British migration to France
Grave of Kathleen Johnson of Carshalton, Père-Lachaise Cemetery | |
| Total population | |
|---|---|
| 261,000 - 400,000 | |
| Regions with significant populations | |
| Aquitaine, Languedoc-Roussillon, Midi-Pyrénées, Brittany, Poitou-Charentes, Corsica, Centre-Val de Loire, Limousin, Pays de la Loire, Lower Normandy, Provence-Alpes-Côte d'Azur, Alsace (particularly Strasbourg), French Alps | |
| Languages | |
| French, English | |
| Religion | |
| Anglicanism, Protestantism, Irreligion, Catholicism | |
| Related ethnic groups | |
| Britons |
British migration to France has resulted in France being home to one of the largest British-born populations outside the United Kingdom.
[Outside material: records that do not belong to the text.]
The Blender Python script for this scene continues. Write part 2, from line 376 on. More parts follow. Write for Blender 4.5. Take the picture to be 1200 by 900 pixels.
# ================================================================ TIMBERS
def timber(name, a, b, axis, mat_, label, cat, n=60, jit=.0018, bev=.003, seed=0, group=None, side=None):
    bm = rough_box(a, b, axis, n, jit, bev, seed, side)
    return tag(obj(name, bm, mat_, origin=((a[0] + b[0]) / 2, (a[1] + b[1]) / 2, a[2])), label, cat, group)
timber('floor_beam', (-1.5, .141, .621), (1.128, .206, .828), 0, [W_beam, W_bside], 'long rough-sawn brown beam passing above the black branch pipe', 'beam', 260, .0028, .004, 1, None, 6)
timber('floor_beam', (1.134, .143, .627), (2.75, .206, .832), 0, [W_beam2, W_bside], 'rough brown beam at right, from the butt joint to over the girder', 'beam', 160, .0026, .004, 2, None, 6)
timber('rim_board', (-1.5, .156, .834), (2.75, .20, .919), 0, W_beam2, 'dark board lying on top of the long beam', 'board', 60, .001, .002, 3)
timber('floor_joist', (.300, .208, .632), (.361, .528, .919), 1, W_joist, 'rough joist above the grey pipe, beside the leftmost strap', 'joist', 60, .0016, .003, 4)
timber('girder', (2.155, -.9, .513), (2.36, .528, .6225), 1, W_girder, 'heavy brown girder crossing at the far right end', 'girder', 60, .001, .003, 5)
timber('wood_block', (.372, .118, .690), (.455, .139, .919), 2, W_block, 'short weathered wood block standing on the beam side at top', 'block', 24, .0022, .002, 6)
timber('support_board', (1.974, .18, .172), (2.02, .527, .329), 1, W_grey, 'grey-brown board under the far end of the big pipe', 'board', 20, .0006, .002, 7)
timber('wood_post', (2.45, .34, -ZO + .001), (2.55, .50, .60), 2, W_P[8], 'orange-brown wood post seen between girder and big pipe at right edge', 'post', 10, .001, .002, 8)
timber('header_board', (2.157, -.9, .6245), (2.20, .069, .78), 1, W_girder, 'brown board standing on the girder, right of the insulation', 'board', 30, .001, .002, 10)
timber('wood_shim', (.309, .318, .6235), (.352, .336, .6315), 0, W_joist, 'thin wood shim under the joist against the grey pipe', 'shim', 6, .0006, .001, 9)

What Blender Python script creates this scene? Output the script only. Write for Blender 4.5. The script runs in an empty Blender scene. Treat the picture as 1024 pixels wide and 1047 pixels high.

Migration from the UK to France has increased rapidly from the 1990s onwards. Estimates of the number of British citizens living in France vary from 261,000 to 400,000. Besides Paris, many British expatriates tend to be concentrated in the regions of southern France, Brittany, and recently the island of Corsica. Dordogne has a large British immigrant community. The region has between 5,000 and 10,000 British residents and 800 British entrepreneurs, drawn by the French lifestyle and warmer climate in the south.